Siamo nel Luglio 1890 e il pittore Vincent Van Gogh sta rientrando dalla solita giornata di lavoro, ma è senza i suoi attrezzi e barcolla premendosi una mano sul torace. È ferito e di lì a qualche giorno morirà. Si parla di suicidio e, d’altronde, tutte le circostanze fanno pensare a una prostrazione psicologica estrema. E se, invece, fosse stato ammazzato? Ripercorriamo allora gli eventi che hanno portato a quel momento…
Di recente pubblicazione per la casa editrice L’asino d’oro, Giallo Van Gogh di Marianne Jaeglé è a metà tra il romanzo storico e il giallo, ma con un’analisi introspettiva che lo rende estremamente intimista e profondo.
Il mistero a cui si allude nelle prime pagine è legato alla morte dell’artista: si è veramente suicidato o è stato ucciso? Questa la tesi proposta dai due storici americani Steven Naifeh e George White Smith, ed è proprio da questa loro supposizione – a dire il vero mai accreditata – che la Jaeglé prende spunto per raccontare gli ultimi due anni della vita del pittore.
Il romanzo non parla solo di Van Gogh l’artista. Sì, c’è la sua pittura, c’è la sua concezione dell’arte, il suo bisogno di dipingere di getto la vita quotidiana che gli si presenta davanti. Ma soprattutto è l’uomo Vincent a riempire queste pagine. Un uomo profondamente debole, uno strambo che parla con le sue tele, si arrabbia con se stesso, si aggira con fare cupo e inquietante. Lo chiamano “il folle”, e a ragione.

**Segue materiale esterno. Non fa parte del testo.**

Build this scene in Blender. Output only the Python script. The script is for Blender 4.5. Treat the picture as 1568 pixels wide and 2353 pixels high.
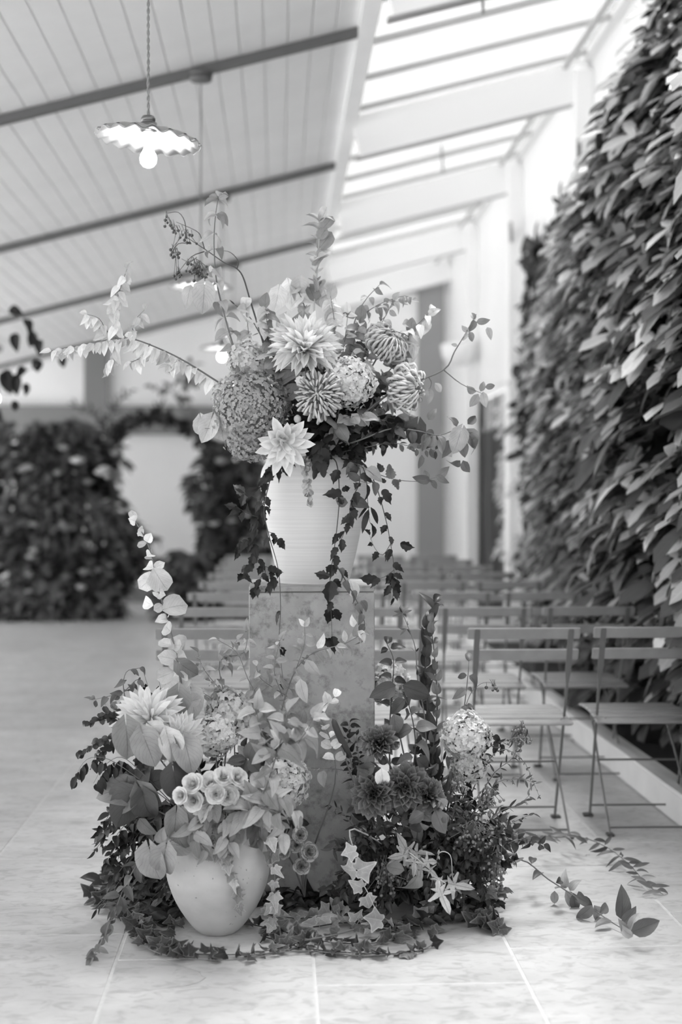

Dipingere con così tanta foga gli permette di affrontare l’angoscia, ecco tutto. […] Dipingere significa affrontare la Gorgone, ogni giorno, in una continua lotta dalla quale non è sicuro di tornare vincitore. Coprire la tela di pittura significa affermare di essere ancora in vita, in grado di lottare, dire chi è e in cosa crede. Disegnare, lasciar urlare i colori, significa far tacere questo ghigno assillante, questa accusa che sente ogni giorno da quando è nato, «sei un incapace».
A fianco a lui – si direbbe il suo esatto contrario – c’è l’amico Gauguin. L’uno è chiuso quanto l’altro è socievole e seducente; l’uno è felice di immergersi nella vita della Provenza, mentre l’altro si annoia in questa realtà provinciale e sogna i tropici. Anche nel lavoro sono agli antipodi: Van Gogh è frettoloso, scomposto, disordinato, mentre Gauguin è riflessivo e studiato; Vincent ritrae la realtà, Paul aspira a riprodurre l’Idea. La loro amicizia non sembra destinata a durare. Entrambi carichi di entusiasmo per questo connubio personale e professionale, non reggeranno alle differenze incolmabili.
L’autrice rende magistralmente questo rapporto di attaccamento di uno e repulsione dell’altro, di aspettative tradite e di reciproco malcontento – non ne esce affatto bene Gauguin, diciamolo.
E quando Paul decide di andarsene, Vincent perde il lume della ragione. Si sente tradito e, con la partenza dell’amico, vede sfumare il sogno di trasformare la Casa Gialla in un grande atelier aperto agli artisti. Si scontra con la realtà e dovrà fare i conti con la solitudine e l’insoddisfazione personale.
Un pittore non dipinge solo con i colori, ma anche con spirito di abnegazione, rinunciando a sé e con il cuore infranto.
Giallo Van Gogh è un libro che vale la pena leggere in primis perché suscita un forte desiderio di approfondire la difficile vita dell’artista, ma soprattutto perché ne dà un ritratto di uomo profondamente solo e sofferente di fronte all’indifferenza dei suoi contemporanei.